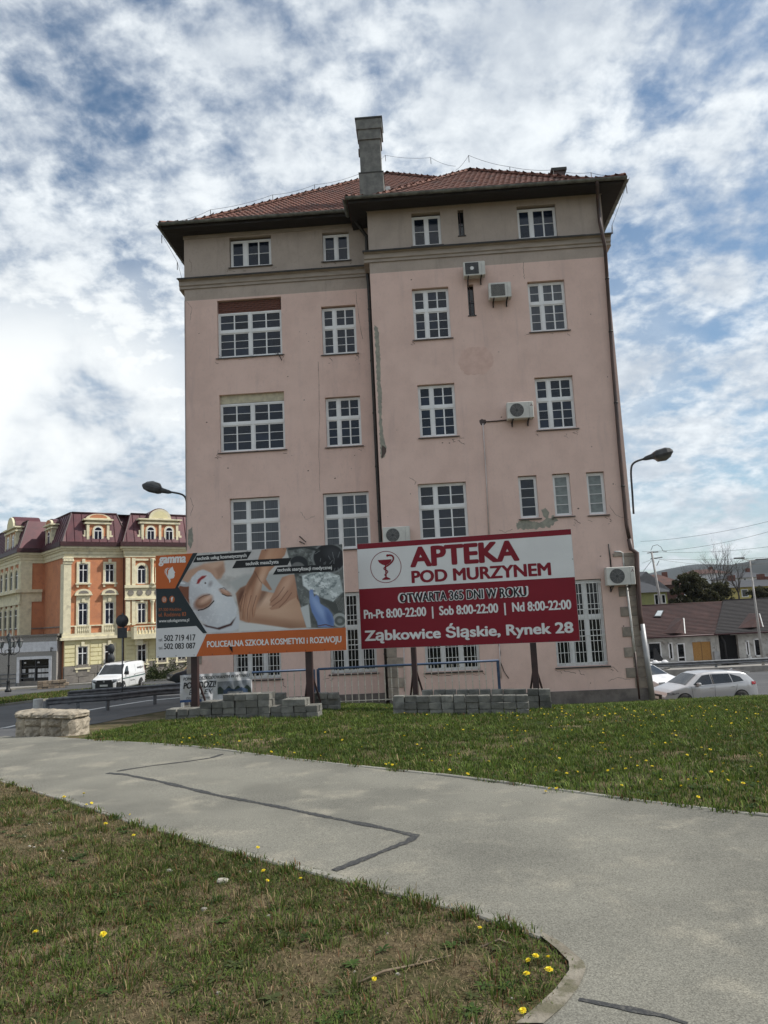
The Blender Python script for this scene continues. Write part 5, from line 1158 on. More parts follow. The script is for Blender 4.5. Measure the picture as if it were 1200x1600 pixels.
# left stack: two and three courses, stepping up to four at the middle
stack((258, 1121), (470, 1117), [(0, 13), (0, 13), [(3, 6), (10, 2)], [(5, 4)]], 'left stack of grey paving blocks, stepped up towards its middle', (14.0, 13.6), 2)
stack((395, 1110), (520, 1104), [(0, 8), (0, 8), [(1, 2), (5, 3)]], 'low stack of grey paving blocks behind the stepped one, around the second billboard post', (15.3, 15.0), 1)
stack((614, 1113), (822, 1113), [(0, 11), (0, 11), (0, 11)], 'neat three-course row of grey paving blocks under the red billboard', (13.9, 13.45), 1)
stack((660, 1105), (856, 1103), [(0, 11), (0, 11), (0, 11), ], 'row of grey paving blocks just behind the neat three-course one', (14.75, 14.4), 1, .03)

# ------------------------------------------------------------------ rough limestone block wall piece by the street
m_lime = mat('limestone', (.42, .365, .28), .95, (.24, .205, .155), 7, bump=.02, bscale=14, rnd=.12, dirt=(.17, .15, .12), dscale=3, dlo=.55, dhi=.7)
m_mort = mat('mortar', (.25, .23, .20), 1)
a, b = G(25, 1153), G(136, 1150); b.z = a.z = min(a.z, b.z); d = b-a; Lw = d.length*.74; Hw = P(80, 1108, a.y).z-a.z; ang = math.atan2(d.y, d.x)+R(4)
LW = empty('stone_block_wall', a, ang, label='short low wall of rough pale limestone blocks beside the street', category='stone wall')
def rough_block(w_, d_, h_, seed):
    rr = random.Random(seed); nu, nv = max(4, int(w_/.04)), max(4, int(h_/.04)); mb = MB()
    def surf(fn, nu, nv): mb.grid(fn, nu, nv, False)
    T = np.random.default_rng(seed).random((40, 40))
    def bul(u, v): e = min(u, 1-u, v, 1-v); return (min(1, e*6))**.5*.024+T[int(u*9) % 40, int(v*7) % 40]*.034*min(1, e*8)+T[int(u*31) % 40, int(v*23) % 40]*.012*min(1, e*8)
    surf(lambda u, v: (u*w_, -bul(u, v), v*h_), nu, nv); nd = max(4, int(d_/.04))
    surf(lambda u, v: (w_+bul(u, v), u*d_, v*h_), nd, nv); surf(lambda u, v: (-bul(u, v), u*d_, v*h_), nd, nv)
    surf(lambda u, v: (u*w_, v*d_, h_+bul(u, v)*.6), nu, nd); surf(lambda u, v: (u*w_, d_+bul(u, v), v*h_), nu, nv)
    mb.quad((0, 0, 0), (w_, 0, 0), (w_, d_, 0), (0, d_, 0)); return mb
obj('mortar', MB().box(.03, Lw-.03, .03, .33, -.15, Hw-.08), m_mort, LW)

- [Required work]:
Pictures are excluded; copy all other data exactly as shown.

- [The solution]:
The Blender Python script for this scene continues. Write part 5, from line 1158 on. More parts follow. The script is for Blender 4.5. Measure the picture as if it were 1200x1600 pixels.
# left stack: two and three courses, stepping up to four at the middle
stack((258, 1121), (470, 1117), [(0, 13), (0, 13), [(3, 6), (10, 2)], [(5, 4)]], 'left stack of grey paving blocks, stepped up towards its middle', (14.0, 13.6), 2)
stack((395, 1110), (520, 1104), [(0, 8), (0, 8), [(1, 2), (5, 3)]], 'low stack of grey paving blocks behind the stepped one, around the second billboard post', (15.3, 15.0), 1)
stack((614, 1113), (822, 1113), [(0, 11), (0, 11), (0, 11)], 'neat three-course row of grey paving blocks under the red billboard', (13.9, 13.45), 1)
stack((660, 1105), (856, 1103), [(0, 11), (0, 11), (0, 11), ], 'row of grey paving blocks just behind the neat three-course one', (14.75, 14.4), 1, .03)

# ------------------------------------------------------------------ rough limestone block wall piece by the street
m_lime = mat('limestone', (.42, .365, .28), .95, (.24, .205, .155), 7, bump=.02, bscale=14, rnd=.12, dirt=(.17, .15, .12), dscale=3, dlo=.55, dhi=.7)
m_mort = mat('mortar', (.25, .23, .20), 1)
a, b = G(25, 1153), G(136, 1150); b.z = a.z = min(a.z, b.z); d = b-a; Lw = d.length*.74; Hw = P(80, 1108, a.y).z-a.z; ang = math.atan2(d.y, d.x)+R(4)
LW = empty('stone_block_wall', a, ang, label='short low wall of rough pale limestone blocks beside the street', category='stone wall')
def rough_block(w_, d_, h_, seed):
    rr = random.Random(seed); nu, nv = max(4, int(w_/.04)), max(4, int(h_/.04)); mb = MB()
    def surf(fn, nu, nv): mb.grid(fn, nu, nv, False)
    T = np.random.default_rng(seed).random((40, 40))
    def bul(u, v): e = min(u, 1-u, v, 1-v); return (min(1, e*6))**.5*.024+T[int(u*9) % 40, int(v*7) % 40]*.034*min(1, e*8)+T[int(u*31) % 40, int(v*23) % 40]*.012*min(1, e*8)
    surf(lambda u, v: (u*w_, -bul(u, v), v*h_), nu, nv); nd = max(4, int(d_/.04))
    surf(lambda u, v: (w_+bul(u, v), u*d_, v*h_), nd, nv); surf(lambda u, v: (-bul(u, v), u*d_, v*h_), nd, nv)
    surf(lambda u, v: (u*w_, v*d_, h_+bul(u, v)*.6), nu, nd); surf(lambda u, v: (u*w_, d_+bul(u, v), v*h_), nu, nv)
    mb.quad((0, 0, 0), (w_, 0, 0), (w_, d_, 0), (0, d_, 0)); return mb
obj('mortar', MB().box(.03, Lw-.03, .03, .33, -.15, Hw-.08), m_mort, LW)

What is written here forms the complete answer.